Hani siz birbirinize düşman kişiler idiniz de O, gönüllerinizi birleştirmişti ve O'nun ( Kur'an) nimeti sayesinde kardeş kimseler olmuştunuz. Yine siz bir ateş çukurunun tam kenarında iken oradan da sizi O kurtarmıştı.
İşte Allah size ayetlerini böyle açıklar ki doğru yolu bulasınız"
(Âli İmran-103)
Milletin başına musallat olan kahrolası cehaletin tek sebebi Kur'an'ın  bilinmezliğine  gelip dayanıyor.
Şia ve Ehli Sünnet ilim adamlarının zihinleri Kur'an cehaletinden kaynaklanan hurafelerle  kuşatılmış durumdadır.
Özellikle Emevilerle  başlayan süreçte Kur'an'ın ilim ve ahlakı olmadan iman sahibi olmanın benimsenmesi insanların aklını tefekkürsüz bırakmıştır.
Halbuki Kur'an'ın İlim ve hikmetini öncelemek Resul (a.s) a ve müminlere  verilen en önemli emirler arasında yar almaktadır.
(Bakara-120, 231)
 Değişim ve dönüşümün temelinde Kur'an ilmi olmak zorundadır.
Din alanındaki taklit ve cehaleti ön planda tutan mezhep inancını değiştirmeden mevcut sorunlardan kurtulmanın imkanı yoktur.

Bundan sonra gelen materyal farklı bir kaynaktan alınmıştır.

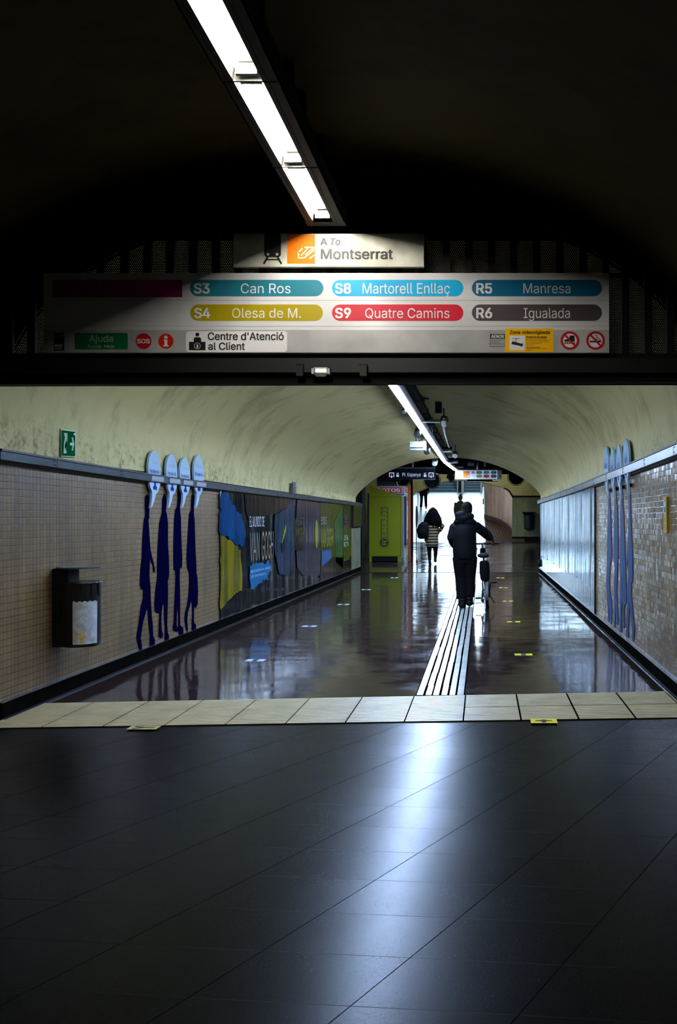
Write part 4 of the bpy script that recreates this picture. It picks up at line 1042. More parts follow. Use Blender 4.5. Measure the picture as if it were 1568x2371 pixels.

Cemalettin Afgani ile başlayan ilmi hareketin başarıya ulaşamamasının nedeni iman edenlerin geri kalmalarının sebebini kendi dinlerinde  değil, dışarıda aramaları yani atalarından intikal dini sorguya tâbi tutmamaları olmuştur.
 Aynı hataya düşmemek için Nebi ile Resul'ün arasında  bulunan farkları anlamak,  Kur'an'ın gerçek yerini tespit etmek, Şia ve Ehli Sünnet'in rivayet ve mezheplerinden kurtulmakla mümkün olacaktır.
Çünkü din alanındaki ihtilaflarını çözmek zorunda olan Şia ve Ehli Sünnet aklın ironisi, Kur'an cahili atalarını sorgulayacak yerde (Bakara-170,171) uydurulan bu çağdışı vahşi geleneği hala çözüm olarak görmesi, problemlerin sebeplerini  sorgulama ihtiyacı duymamasıdır.
 Dolayısıyla  çatışma, kaos, kargaşa, ihtilaf, terör istiyorsak geçmişe, uzlaşma, barış, huzur, mutluluk,  medeniyet, adalet  ve güzel ahlak istiyorsak ileriye bakmamız gerekir.
Zira geçmişe takılıp kalanlar sadece acı ve ızdırap çekerler.
Geçmiş uyulmak ve tapınmak için değil sadece ibret almak içindir.
Şia ve Ehli Sünnet geleneğinde bulunan  itikadi ve ameli mezhepler siyasi ve sosyolojik bir olgudur.
Yani din ve davalarının Kur'an'da var olan Hanif İslam dini ile hiçbir ilişkisi bulunmamaktadır.